▶ **Your objective**: Repeat exactly the lines from the line with "Generate a Blender" to the line with "R = math.radians", including both, and leave out any pictures.

▶ **Dataset rows**:
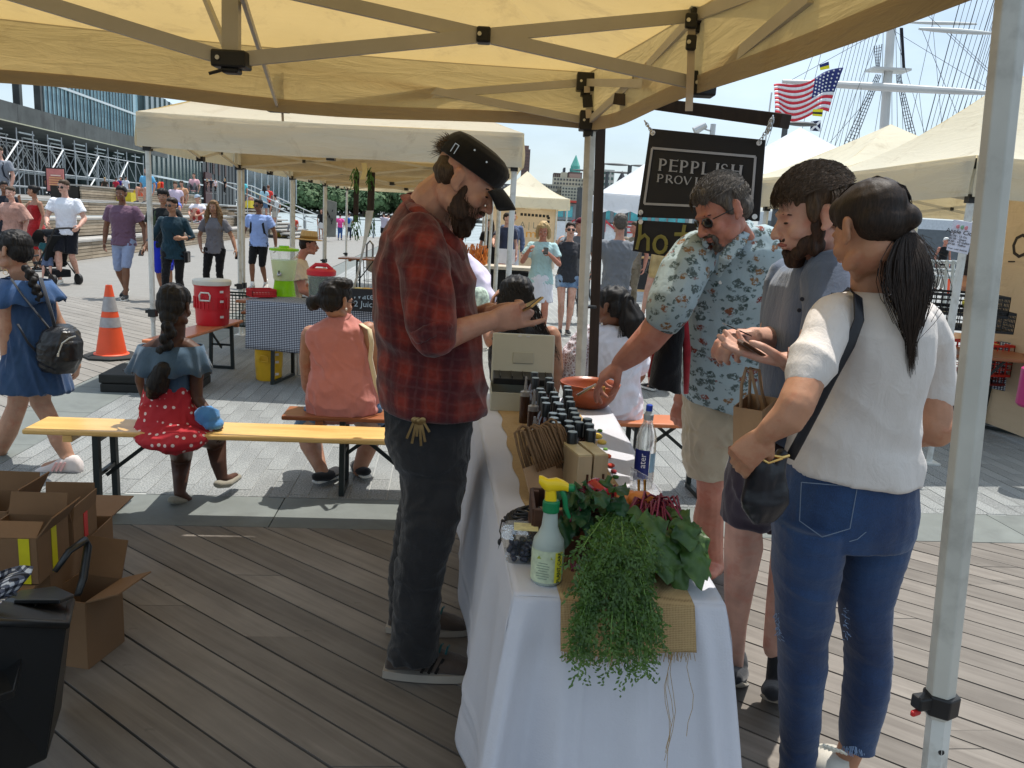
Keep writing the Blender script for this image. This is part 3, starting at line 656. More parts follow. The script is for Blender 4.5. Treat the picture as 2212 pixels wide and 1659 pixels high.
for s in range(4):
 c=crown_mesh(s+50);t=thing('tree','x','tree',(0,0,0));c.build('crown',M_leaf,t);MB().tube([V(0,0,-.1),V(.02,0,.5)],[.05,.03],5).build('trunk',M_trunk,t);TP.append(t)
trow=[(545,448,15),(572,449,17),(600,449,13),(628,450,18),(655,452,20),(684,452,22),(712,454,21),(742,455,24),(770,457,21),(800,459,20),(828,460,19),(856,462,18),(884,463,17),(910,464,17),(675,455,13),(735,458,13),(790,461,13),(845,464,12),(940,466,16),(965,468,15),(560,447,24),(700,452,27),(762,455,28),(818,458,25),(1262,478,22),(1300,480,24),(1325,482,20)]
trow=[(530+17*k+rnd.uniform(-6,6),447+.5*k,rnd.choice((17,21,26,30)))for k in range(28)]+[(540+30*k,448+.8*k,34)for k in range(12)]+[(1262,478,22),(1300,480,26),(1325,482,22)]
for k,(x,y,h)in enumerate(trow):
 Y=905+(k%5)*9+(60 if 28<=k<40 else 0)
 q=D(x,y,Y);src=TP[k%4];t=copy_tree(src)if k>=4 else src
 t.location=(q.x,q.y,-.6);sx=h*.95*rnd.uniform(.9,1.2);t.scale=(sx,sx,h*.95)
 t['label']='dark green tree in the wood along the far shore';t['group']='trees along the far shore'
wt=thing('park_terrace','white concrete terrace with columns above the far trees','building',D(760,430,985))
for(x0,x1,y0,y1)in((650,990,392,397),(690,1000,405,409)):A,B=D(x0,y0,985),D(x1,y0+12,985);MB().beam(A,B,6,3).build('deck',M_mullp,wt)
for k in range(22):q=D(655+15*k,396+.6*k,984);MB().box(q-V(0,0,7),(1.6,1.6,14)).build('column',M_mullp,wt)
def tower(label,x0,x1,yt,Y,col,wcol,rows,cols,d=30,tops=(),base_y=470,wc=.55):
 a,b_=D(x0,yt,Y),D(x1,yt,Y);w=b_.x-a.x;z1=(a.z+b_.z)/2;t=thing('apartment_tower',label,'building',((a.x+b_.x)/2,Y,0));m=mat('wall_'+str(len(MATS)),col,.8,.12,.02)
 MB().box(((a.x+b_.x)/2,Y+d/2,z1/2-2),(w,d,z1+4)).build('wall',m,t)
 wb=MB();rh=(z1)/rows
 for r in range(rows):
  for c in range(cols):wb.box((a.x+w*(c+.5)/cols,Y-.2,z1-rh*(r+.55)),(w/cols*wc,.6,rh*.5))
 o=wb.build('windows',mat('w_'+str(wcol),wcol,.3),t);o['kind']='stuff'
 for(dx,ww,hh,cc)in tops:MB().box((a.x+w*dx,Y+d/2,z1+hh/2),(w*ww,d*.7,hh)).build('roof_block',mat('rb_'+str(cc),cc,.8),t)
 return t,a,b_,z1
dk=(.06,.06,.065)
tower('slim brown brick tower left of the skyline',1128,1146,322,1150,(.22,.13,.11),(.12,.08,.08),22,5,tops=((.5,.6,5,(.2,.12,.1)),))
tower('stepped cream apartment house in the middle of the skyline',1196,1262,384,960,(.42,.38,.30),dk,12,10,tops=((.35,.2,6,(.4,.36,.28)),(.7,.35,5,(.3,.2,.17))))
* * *
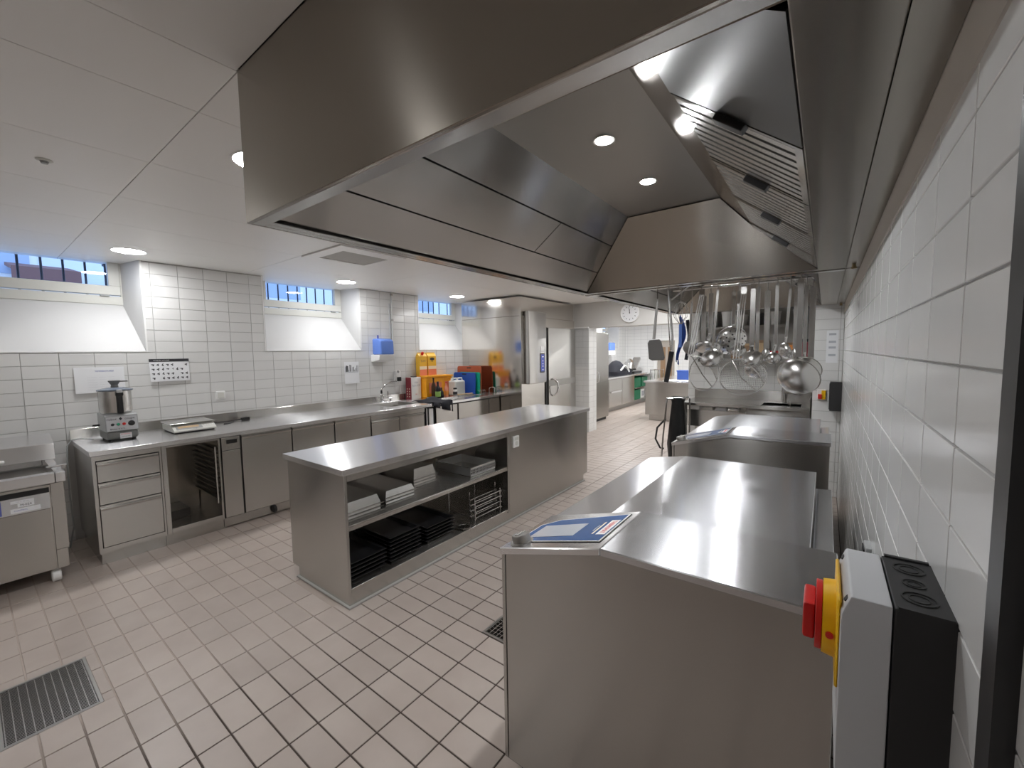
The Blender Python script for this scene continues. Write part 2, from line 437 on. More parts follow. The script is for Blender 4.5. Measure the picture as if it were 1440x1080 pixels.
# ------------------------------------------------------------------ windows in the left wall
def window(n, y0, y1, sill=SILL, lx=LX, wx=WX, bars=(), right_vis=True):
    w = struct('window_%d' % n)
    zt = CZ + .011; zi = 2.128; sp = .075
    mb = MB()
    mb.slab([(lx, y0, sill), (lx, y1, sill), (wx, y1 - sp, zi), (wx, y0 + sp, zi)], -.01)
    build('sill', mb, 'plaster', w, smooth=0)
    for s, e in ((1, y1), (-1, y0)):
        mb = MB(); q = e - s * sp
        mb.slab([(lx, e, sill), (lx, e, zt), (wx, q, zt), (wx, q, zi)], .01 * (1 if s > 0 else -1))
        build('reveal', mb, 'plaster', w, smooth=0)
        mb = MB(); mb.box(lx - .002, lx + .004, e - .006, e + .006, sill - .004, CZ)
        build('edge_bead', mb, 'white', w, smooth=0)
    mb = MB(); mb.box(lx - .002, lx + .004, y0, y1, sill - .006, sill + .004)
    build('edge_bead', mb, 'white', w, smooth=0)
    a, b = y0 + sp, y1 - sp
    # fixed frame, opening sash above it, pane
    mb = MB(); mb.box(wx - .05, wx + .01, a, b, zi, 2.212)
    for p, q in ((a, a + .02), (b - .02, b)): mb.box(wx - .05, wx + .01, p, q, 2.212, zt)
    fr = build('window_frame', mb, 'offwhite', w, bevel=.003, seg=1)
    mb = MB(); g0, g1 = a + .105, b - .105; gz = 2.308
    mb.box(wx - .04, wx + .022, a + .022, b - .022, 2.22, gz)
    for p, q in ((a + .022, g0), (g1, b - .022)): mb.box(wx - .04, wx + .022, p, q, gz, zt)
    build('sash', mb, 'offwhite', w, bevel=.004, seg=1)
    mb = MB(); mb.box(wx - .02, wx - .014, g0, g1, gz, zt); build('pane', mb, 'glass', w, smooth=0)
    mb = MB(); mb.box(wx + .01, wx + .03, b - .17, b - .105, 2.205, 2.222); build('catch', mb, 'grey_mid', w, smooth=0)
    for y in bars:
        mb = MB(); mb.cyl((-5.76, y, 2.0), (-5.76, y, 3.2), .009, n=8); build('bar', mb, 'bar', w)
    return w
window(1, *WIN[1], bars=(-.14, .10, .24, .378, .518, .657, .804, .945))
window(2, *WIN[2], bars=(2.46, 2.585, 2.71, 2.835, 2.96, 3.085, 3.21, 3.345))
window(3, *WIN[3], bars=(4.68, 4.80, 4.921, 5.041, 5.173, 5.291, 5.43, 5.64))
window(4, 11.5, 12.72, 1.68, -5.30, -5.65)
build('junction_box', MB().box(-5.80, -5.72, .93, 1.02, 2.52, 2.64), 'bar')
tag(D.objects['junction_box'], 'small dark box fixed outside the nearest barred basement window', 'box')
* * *
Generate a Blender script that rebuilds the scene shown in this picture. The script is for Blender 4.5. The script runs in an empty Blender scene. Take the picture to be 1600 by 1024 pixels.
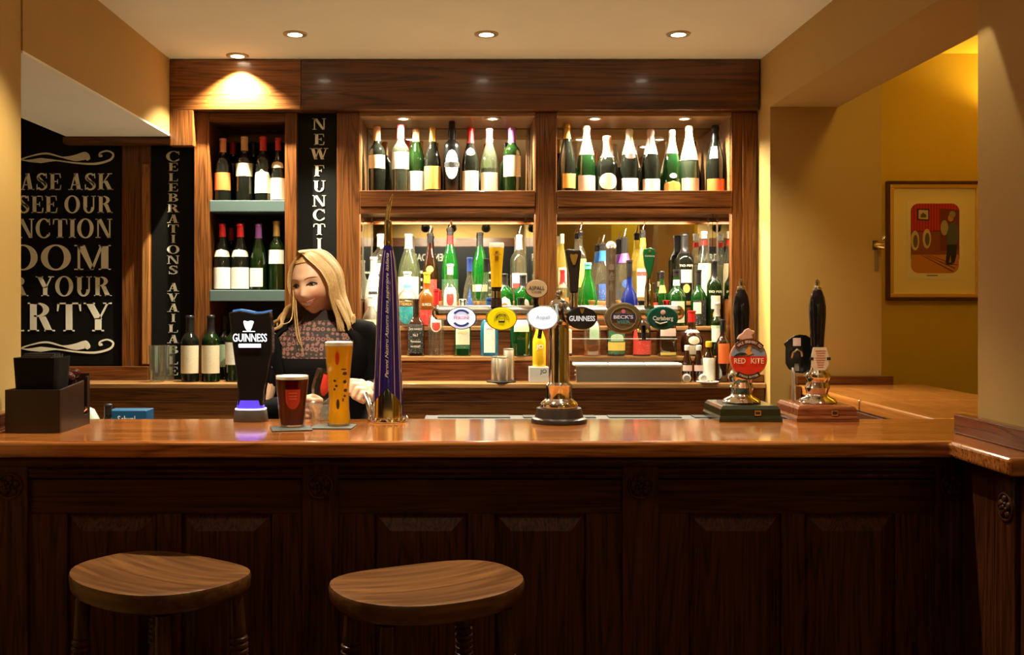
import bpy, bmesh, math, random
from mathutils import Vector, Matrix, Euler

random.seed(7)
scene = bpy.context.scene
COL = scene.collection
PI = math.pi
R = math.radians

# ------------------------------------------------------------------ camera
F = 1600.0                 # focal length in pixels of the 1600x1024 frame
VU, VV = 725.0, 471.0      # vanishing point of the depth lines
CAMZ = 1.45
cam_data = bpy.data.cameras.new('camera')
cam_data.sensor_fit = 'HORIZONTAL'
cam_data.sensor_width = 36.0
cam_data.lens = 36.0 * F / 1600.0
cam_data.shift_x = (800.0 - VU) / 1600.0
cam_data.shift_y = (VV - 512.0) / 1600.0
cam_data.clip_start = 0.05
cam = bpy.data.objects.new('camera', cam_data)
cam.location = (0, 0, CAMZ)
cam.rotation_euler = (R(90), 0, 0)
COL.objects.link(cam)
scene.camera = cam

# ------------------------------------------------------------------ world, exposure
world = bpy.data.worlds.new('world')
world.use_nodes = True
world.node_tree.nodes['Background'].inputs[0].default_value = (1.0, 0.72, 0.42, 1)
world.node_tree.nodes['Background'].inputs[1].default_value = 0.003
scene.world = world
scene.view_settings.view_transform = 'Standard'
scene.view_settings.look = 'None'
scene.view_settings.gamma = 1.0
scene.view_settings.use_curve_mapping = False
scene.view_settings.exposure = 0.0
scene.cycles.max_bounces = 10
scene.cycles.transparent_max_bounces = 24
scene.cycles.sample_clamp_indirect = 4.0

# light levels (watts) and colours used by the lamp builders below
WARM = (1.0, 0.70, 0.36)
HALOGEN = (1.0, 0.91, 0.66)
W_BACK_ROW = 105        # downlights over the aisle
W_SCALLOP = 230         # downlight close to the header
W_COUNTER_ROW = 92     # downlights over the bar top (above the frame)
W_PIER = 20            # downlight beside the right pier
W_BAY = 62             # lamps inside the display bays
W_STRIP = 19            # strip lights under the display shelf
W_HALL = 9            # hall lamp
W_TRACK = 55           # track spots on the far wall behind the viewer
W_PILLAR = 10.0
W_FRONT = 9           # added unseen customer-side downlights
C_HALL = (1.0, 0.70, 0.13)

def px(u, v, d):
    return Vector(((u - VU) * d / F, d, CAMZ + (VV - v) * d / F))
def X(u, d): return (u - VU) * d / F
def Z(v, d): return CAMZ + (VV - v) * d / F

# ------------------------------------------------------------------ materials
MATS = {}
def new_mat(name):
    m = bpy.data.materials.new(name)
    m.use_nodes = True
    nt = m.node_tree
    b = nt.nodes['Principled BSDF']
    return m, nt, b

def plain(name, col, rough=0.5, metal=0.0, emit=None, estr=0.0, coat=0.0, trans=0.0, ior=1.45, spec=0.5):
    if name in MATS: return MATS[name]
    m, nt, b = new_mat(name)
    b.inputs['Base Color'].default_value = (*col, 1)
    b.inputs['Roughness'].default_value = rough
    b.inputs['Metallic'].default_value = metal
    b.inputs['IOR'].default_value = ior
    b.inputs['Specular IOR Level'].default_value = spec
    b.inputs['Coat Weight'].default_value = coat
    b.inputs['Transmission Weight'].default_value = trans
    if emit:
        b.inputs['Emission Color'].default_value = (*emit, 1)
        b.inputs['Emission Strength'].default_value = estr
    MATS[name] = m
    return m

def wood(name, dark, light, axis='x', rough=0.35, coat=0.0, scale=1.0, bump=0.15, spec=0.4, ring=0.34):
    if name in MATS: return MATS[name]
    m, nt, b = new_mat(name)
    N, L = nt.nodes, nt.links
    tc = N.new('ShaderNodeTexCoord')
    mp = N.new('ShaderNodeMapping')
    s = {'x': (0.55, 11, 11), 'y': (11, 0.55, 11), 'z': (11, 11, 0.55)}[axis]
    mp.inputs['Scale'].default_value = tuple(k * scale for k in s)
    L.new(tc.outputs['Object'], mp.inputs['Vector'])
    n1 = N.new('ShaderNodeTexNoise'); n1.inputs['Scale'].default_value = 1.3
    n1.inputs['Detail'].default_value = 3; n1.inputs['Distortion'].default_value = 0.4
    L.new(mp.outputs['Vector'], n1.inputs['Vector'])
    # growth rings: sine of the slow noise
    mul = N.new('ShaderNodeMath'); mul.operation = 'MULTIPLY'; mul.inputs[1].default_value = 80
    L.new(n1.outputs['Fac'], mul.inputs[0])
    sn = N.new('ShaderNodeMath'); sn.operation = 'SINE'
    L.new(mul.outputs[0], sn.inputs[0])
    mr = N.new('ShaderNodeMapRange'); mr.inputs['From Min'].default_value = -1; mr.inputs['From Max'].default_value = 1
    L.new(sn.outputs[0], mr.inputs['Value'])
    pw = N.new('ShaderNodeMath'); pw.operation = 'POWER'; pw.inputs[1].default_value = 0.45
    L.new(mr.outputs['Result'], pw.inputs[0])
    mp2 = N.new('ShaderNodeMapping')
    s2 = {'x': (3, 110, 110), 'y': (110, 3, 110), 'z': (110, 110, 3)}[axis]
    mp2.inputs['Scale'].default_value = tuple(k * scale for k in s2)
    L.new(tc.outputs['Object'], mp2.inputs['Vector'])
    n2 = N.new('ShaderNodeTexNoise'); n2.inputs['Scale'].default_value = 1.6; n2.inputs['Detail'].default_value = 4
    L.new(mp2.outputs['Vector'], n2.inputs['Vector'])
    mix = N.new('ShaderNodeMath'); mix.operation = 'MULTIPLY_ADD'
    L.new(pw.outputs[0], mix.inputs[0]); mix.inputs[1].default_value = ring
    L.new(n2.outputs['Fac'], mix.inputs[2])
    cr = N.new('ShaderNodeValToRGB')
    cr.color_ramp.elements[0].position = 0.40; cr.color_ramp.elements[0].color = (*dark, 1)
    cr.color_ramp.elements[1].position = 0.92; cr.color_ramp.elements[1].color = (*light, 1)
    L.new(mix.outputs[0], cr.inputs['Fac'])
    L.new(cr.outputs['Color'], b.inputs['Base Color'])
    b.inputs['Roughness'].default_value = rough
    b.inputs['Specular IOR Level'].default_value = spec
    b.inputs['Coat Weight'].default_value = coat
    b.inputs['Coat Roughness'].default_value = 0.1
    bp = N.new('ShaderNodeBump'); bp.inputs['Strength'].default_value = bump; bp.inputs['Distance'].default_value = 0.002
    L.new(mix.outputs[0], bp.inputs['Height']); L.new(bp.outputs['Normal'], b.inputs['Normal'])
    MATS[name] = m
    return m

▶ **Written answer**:
Generate a Blender script that rebuilds the scene shown in this picture. The script is for Blender 4.5. The script runs in an empty Blender scene. Take the picture to be 1600 by 1024 pixels.
import bpy, bmesh, math, random
from mathutils import Vector, Matrix, Euler

random.seed(7)
scene = bpy.context.scene
COL = scene.collection
PI = math.pi
R = math.radians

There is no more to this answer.